Payroll tax cuts are even more useless when people don't actually have jobs.

It seems necessarily and possibly inevitable that Congress will pass another fiscal aid package of some description and, for his part, Trump says he won't sign anything that doesn't include tax cuts.

“We’re not doing anything without a payroll tax cut,” Trump said in a Fox News interview that aired on Sunday. [...]

Len Burman, institute fellow at the Urban Institute and professor at Syracuse University, said it is a “terrible idea.”

“The main problem with the proposal is that it would go to the people who least need help,” Burman said. “It seems like you’re deliberately targeting it to people who are in the best situation … the ones who are still working.”

I do not believe Trump would actually veto an aid package that doesn't include a payroll tax cut, but I wanted to highlight how monumentally stupid Trump is and take a dig at Congress in the process.

Trump clearly does not know how payroll taxes work because no one who knows how they work would call for them when a quarter or more of the country is unemployed.
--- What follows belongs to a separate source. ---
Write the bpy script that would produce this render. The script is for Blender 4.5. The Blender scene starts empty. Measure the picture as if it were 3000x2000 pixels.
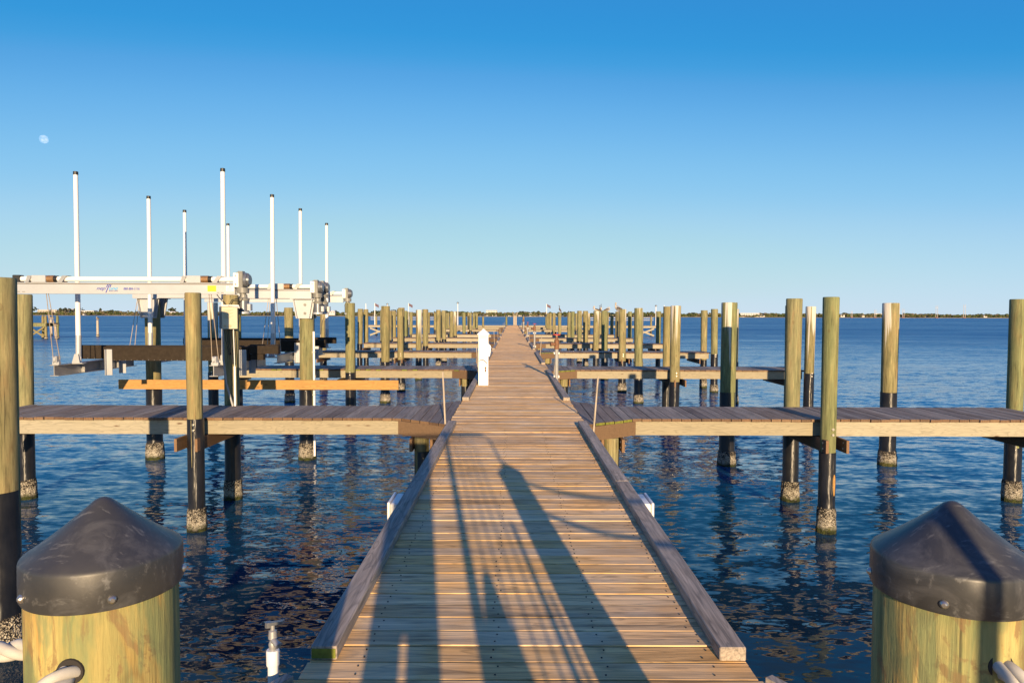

And a partial reopening won't make payroll tax cuts more relevant nor would they persuade employers to hire more people at a time when businesses will be restricted in capacity and in consumer demand.

Furthermore, we're already looking at a $4 trillion deficit through the end of fiscal 2020 without adding more fruitless tax cuts to the mix.

Now, there are rumblings that Congress will pass another round of funding for the Paycheck Protection Program and personally I think that's almost as useless as a payroll tax cut. A third round of funding could bring total funding for the program to nearly $1 trillion and what do we have to show for that exactly? That trillion dollars should have been just sent directly to Americans; not corporations that may or may not actually need it or use it properly. Over 90 percent of businesses owned by people of color have been unable to secure loans under the program, but politically-connected firms haven't had a problem.

I hope I'm wrong, but I think we're throwing away trillions for very little in return and the last people that will become apparent to will be lawmakers in the next session of Congress who will have to work backward and find out where all the money really went.